Word of the Day: tortuga- turtle, tortoise

I was putzing around the kitchen early on Saturday morning, getting ready for school, when my host mom came in. "Did the tortuga scare you?" she inquired. Given that I was still attempting to convert myself into a functional human with my morning coffee, I wasn't sure that I had understood her. But no, my Spanish comprehension in this case was accurate, and she took me to see the tortoise that was currently residing in our shower. I should preface this by explaining that this was in our indoor shower, which is your regular, standard issue shower with sliding doors. For practical purposes, we almost never use this shower because we don't usually have running water at most times of day when one would want to shower. Instead, we shower outside, pana y barril style: bucket baths.  Far more eco-friendly, efficient and preferrable on chilly (relatively speaking) mornings when you don't want all the parts of you to be cold at the same time.

 I have no idea how I didn't notice when a turtle was brought into our home, because was rather large and I was home the entire day when it supposedly appeared. Regardless, it quickly became very clear that turtle would  become food, and soon. Yesterday, someone from my host family, or maybe a bunch of them, were responsible for killing it.

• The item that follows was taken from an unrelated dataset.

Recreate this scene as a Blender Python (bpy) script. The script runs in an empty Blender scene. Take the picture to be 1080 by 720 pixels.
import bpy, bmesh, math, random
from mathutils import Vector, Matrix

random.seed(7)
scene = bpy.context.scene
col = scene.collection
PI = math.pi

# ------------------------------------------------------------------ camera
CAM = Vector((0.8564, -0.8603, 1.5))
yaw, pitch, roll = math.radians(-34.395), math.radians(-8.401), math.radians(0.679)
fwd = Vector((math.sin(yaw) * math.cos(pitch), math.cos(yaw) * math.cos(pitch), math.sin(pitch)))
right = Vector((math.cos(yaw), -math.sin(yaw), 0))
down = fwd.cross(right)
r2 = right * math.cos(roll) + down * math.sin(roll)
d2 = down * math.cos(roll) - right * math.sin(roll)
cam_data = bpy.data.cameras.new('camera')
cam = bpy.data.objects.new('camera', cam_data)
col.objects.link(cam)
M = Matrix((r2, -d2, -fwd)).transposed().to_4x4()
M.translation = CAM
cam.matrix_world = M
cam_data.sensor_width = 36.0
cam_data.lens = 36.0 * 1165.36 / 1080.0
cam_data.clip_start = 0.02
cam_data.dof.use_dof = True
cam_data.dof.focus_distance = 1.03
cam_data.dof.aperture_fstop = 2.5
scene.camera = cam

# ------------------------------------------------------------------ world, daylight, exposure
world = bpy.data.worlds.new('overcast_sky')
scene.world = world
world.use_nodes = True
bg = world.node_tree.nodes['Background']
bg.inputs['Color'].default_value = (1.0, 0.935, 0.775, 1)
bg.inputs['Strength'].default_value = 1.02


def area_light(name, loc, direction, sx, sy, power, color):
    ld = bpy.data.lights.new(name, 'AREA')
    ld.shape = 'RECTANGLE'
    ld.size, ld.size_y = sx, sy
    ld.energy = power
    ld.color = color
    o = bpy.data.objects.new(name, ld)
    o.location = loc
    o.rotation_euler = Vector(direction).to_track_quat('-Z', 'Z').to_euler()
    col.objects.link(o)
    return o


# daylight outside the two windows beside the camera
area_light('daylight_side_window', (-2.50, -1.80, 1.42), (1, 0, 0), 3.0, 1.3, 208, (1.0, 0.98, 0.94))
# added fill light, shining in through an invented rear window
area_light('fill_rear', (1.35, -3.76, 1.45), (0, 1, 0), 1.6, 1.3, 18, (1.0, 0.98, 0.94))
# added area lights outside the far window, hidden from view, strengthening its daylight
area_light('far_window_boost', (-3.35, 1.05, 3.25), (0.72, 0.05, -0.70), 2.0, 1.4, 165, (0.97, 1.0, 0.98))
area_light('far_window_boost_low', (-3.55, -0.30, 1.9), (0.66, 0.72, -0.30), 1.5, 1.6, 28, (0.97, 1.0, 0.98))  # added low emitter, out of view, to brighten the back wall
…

An instinctual American reaction to this might be, that's sort of barbaric and foreign, why eat a defenseless turtle? And killing it yourself! ?! I wasn't home for lunch yesterday, so I didn't actually eat it, but I may have to soon. And maybe it's especially delicious. After my initial mental freakout, however, I forced myself to take a step back and be critical of my own culture. Is the hypocritical American charade of pretending that there is no killing involved in meat, eating things raised in cages, slaughtered in factories, served without bones or feathers or fins out of plastic packages any more noble? It's an essential question that I've wrestled with, in my on- again, off- again vegetarianism. Do I deserve to eat meat if I'm unwilling to partake in its production, essentially foisting my morally problematic work onto someone else? Of course, this type of dilemma is admittedly a very fachenta problem, only an issue for someone who, gracias a Dios, has enough food to eat and income to make choices. As foodie Anthony Bourdain bluntly put it in an episode of No Reservations about Mozambique "Much of the world already is living a vegetarian lifestyle, and they ain't too $%&#*^%  happy about it." It's true, I've never before seen so much aspiration towards meat eating as I have in Nicaragua, where most of the population can only afford meat de vez en cuando.

The majority of Nicaraguans, especially in rural areas, have some connection to the meat they eat. Not so much for most people back home. The tendency of post-industrial societies like America (by no means new but increasingly exaggerated)  to outsource our morally problematic tasks is explored in a fascinating book by Timothy Pachirat, "Every Twelve Seconds: Industrial Killing and the Politics of Sight". Through anthropological work undercover in a slaughterhouse, he draws connections between the way we produce (most) meat in America and other macro-trends in politics, such as our willingness to outsource fighting wars to a tiny majority of Americans, increasingly, drone operators.  We've grown too squeamish to confront so many of the things that make and so we make sure this work falls to invisible populations, compartmentalized from our daily lives.